# start of DATA EXCERPT

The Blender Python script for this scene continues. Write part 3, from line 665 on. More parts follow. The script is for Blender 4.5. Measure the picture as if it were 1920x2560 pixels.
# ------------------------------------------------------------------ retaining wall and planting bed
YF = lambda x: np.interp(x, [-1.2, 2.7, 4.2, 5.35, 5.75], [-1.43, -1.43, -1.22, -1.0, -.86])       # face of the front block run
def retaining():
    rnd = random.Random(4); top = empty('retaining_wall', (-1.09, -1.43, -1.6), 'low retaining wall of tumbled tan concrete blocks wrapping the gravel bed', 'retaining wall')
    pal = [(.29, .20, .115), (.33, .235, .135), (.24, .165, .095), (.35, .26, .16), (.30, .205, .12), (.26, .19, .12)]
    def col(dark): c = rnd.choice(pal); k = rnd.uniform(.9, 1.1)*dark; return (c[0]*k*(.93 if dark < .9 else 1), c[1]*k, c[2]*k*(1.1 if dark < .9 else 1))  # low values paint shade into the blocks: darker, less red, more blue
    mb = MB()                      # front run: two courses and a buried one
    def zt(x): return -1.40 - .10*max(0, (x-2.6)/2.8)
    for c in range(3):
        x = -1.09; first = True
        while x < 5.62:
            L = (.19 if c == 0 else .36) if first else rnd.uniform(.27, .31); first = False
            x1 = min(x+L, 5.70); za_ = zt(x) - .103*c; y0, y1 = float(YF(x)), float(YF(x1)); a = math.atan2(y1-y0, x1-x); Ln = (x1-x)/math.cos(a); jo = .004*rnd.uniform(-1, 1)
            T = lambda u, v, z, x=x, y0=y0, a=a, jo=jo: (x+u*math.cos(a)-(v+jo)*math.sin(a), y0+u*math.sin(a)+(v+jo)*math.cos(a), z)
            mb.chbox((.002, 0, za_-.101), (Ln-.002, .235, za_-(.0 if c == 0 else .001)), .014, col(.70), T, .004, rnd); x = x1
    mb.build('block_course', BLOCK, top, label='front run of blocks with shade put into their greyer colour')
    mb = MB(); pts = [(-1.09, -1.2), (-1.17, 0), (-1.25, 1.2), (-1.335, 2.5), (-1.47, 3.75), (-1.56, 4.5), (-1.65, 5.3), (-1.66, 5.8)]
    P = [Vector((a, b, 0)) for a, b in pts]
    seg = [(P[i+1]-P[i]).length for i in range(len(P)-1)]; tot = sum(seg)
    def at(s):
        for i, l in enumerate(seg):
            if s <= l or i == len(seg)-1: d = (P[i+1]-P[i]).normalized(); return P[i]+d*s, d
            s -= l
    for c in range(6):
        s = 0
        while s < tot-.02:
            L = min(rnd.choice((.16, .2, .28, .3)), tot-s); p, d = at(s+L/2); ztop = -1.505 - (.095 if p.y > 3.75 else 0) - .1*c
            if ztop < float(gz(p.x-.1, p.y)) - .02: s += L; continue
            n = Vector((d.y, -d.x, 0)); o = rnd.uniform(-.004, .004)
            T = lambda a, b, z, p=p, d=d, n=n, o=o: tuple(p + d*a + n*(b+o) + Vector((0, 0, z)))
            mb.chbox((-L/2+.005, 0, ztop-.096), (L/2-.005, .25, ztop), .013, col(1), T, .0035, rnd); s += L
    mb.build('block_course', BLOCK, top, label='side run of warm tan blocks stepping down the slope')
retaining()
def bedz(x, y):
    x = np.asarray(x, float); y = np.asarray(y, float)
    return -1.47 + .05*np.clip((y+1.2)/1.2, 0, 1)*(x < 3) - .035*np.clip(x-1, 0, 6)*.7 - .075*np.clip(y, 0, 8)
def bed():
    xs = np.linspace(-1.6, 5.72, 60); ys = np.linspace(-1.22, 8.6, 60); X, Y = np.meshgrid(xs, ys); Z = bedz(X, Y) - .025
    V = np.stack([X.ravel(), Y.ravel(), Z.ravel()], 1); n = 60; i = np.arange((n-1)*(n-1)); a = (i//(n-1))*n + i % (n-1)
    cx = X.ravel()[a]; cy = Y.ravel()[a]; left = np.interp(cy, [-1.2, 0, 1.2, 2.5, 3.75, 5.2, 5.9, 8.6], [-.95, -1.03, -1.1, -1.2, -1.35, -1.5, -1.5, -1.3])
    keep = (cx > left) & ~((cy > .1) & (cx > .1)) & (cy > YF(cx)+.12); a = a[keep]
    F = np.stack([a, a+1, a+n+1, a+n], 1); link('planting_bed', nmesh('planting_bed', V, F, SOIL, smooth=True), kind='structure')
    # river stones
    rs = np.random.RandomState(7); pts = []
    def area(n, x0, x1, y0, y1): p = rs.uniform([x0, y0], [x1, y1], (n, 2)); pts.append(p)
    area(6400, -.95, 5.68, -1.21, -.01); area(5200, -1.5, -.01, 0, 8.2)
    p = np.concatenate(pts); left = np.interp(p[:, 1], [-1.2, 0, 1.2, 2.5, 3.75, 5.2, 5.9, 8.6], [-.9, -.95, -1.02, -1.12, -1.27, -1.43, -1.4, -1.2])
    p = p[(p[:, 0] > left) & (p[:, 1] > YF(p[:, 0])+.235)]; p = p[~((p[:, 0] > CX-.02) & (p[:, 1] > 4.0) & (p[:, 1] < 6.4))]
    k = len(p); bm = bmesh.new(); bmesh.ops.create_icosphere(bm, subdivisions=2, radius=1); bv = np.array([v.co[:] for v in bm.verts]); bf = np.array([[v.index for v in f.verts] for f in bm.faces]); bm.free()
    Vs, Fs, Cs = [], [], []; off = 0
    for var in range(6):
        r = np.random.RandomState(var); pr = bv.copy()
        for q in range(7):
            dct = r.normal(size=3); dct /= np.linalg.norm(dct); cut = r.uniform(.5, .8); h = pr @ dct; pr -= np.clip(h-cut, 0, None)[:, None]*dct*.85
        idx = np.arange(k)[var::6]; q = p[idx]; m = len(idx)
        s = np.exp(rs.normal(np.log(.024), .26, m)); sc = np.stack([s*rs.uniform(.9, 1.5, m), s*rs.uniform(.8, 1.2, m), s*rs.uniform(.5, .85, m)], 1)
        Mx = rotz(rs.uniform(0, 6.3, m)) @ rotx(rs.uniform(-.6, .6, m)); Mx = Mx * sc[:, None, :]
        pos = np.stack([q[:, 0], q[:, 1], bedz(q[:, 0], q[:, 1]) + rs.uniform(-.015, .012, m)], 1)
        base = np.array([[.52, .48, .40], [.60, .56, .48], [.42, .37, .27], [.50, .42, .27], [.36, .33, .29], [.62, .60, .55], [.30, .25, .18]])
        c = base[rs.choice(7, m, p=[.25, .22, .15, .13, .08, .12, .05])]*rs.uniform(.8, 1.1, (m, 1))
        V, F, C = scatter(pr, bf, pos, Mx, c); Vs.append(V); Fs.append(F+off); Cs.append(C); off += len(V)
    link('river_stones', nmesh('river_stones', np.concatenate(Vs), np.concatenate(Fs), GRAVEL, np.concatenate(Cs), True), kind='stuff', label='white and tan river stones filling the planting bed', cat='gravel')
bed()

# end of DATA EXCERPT

## WHAT IS ASKED
Would you reproduce the material above in full, exactly as given?

## THE SOLUTION
The Blender Python script for this scene continues. Write part 3, from line 665 on. More parts follow. The script is for Blender 4.5. Measure the picture as if it were 1920x2560 pixels.
# ------------------------------------------------------------------ retaining wall and planting bed
YF = lambda x: np.interp(x, [-1.2, 2.7, 4.2, 5.35, 5.75], [-1.43, -1.43, -1.22, -1.0, -.86])       # face of the front block run
def retaining():
    rnd = random.Random(4); top = empty('retaining_wall', (-1.09, -1.43, -1.6), 'low retaining wall of tumbled tan concrete blocks wrapping the gravel bed', 'retaining wall')
    pal = [(.29, .20, .115), (.33, .235, .135), (.24, .165, .095), (.35, .26, .16), (.30, .205, .12), (.26, .19, .12)]
    def col(dark): c = rnd.choice(pal); k = rnd.uniform(.9, 1.1)*dark; return (c[0]*k*(.93 if dark < .9 else 1), c[1]*k, c[2]*k*(1.1 if dark < .9 else 1))  # low values paint shade into the blocks: darker, less red, more blue
    mb = MB()                      # front run: two courses and a buried one
    def zt(x): return -1.40 - .10*max(0, (x-2.6)/2.8)
    for c in range(3):
        x = -1.09; first = True
        while x < 5.62:
            L = (.19 if c == 0 else .36) if first else rnd.uniform(.27, .31); first = False
            x1 = min(x+L, 5.70); za_ = zt(x) - .103*c; y0, y1 = float(YF(x)), float(YF(x1)); a = math.atan2(y1-y0, x1-x); Ln = (x1-x)/math.cos(a); jo = .004*rnd.uniform(-1, 1)
            T = lambda u, v, z, x=x, y0=y0, a=a, jo=jo: (x+u*math.cos(a)-(v+jo)*math.sin(a), y0+u*math.sin(a)+(v+jo)*math.cos(a), z)
            mb.chbox((.002, 0, za_-.101), (Ln-.002, .235, za_-(.0 if c == 0 else .001)), .014, col(.70), T, .004, rnd); x = x1
    mb.build('block_course', BLOCK, top, label='front run of blocks with shade put into their greyer colour')
    mb = MB(); pts = [(-1.09, -1.2), (-1.17, 0), (-1.25, 1.2), (-1.335, 2.5), (-1.47, 3.75), (-1.56, 4.5), (-1.65, 5.3), (-1.66, 5.8)]
    P = [Vector((a, b, 0)) for a, b in pts]
    seg = [(P[i+1]-P[i]).length for i in range(len(P)-1)]; tot = sum(seg)
    def at(s):
        for i, l in enumerate(seg):
            if s <= l or i == len(seg)-1: d = (P[i+1]-P[i]).normalized(); return P[i]+d*s, d
            s -= l
    for c in range(6):
        s = 0
        while s < tot-.02:
            L = min(rnd.choice((.16, .2, .28, .3)), tot-s); p, d = at(s+L/2); ztop = -1.505 - (.095 if p.y > 3.75 else 0) - .1*c
            if ztop < float(gz(p.x-.1, p.y)) - .02: s += L; continue
            n = Vector((d.y, -d.x, 0)); o = rnd.uniform(-.004, .004)
            T = lambda a, b, z, p=p, d=d, n=n, o=o: tuple(p + d*a + n*(b+o) + Vector((0, 0, z)))
            mb.chbox((-L/2+.005, 0, ztop-.096), (L/2-.005, .25, ztop), .013, col(1), T, .0035, rnd); s += L
    mb.build('block_course', BLOCK, top, label='side run of warm tan blocks stepping down the slope')
retaining()
def bedz(x, y):
    x = np.asarray(x, float); y = np.asarray(y, float)
    return -1.47 + .05*np.clip((y+1.2)/1.2, 0, 1)*(x < 3) - .035*np.clip(x-1, 0, 6)*.7 - .075*np.clip(y, 0, 8)
def bed():
    xs = np.linspace(-1.6, 5.72, 60); ys = np.linspace(-1.22, 8.6, 60); X, Y = np.meshgrid(xs, ys); Z = bedz(X, Y) - .025
    V = np.stack([X.ravel(), Y.ravel(), Z.ravel()], 1); n = 60; i = np.arange((n-1)*(n-1)); a = (i//(n-1))*n + i % (n-1)
    cx = X.ravel()[a]; cy = Y.ravel()[a]; left = np.interp(cy, [-1.2, 0, 1.2, 2.5, 3.75, 5.2, 5.9, 8.6], [-.95, -1.03, -1.1, -1.2, -1.35, -1.5, -1.5, -1.3])
    keep = (cx > left) & ~((cy > .1) & (cx > .1)) & (cy > YF(cx)+.12); a = a[keep]
    F = np.stack([a, a+1, a+n+1, a+n], 1); link('planting_bed', nmesh('planting_bed', V, F, SOIL, smooth=True), kind='structure')
    # river stones
    rs = np.random.RandomState(7); pts = []
    def area(n, x0, x1, y0, y1): p = rs.uniform([x0, y0], [x1, y1], (n, 2)); pts.append(p)
    area(6400, -.95, 5.68, -1.21, -.01); area(5200, -1.5, -.01, 0, 8.2)
    p = np.concatenate(pts); left = np.interp(p[:, 1], [-1.2, 0, 1.2, 2.5, 3.75, 5.2, 5.9, 8.6], [-.9, -.95, -1.02, -1.12, -1.27, -1.43, -1.4, -1.2])
    p = p[(p[:, 0] > left) & (p[:, 1] > YF(p[:, 0])+.235)]; p = p[~((p[:, 0] > CX-.02) & (p[:, 1] > 4.0) & (p[:, 1] < 6.4))]
    k = len(p); bm = bmesh.new(); bmesh.ops.create_icosphere(bm, subdivisions=2, radius=1); bv = np.array([v.co[:] for v in bm.verts]); bf = np.array([[v.index for v in f.verts] for f in bm.faces]); bm.free()
    Vs, Fs, Cs = [], [], []; off = 0
    for var in range(6):
        r = np.random.RandomState(var); pr = bv.copy()
        for q in range(7):
            dct = r.normal(size=3); dct /= np.linalg.norm(dct); cut = r.uniform(.5, .8); h = pr @ dct; pr -= np.clip(h-cut, 0, None)[:, None]*dct*.85
        idx = np.arange(k)[var::6]; q = p[idx]; m = len(idx)
        s = np.exp(rs.normal(np.log(.024), .26, m)); sc = np.stack([s*rs.uniform(.9, 1.5, m), s*rs.uniform(.8, 1.2, m), s*rs.uniform(.5, .85, m)], 1)
        Mx = rotz(rs.uniform(0, 6.3, m)) @ rotx(rs.uniform(-.6, .6, m)); Mx = Mx * sc[:, None, :]
        pos = np.stack([q[:, 0], q[:, 1], bedz(q[:, 0], q[:, 1]) + rs.uniform(-.015, .012, m)], 1)
        base = np.array([[.52, .48, .40], [.60, .56, .48], [.42, .37, .27], [.50, .42, .27], [.36, .33, .29], [.62, .60, .55], [.30, .25, .18]])
        c = base[rs.choice(7, m, p=[.25, .22, .15, .13, .08, .12, .05])]*rs.uniform(.8, 1.1, (m, 1))
        V, F, C = scatter(pr, bf, pos, Mx, c); Vs.append(V); Fs.append(F+off); Cs.append(C); off += len(V)
    link('river_stones', nmesh('river_stones', np.concatenate(Vs), np.concatenate(Fs), GRAVEL, np.concatenate(Cs), True), kind='stuff', label='white and tan river stones filling the planting bed', cat='gravel')
bed()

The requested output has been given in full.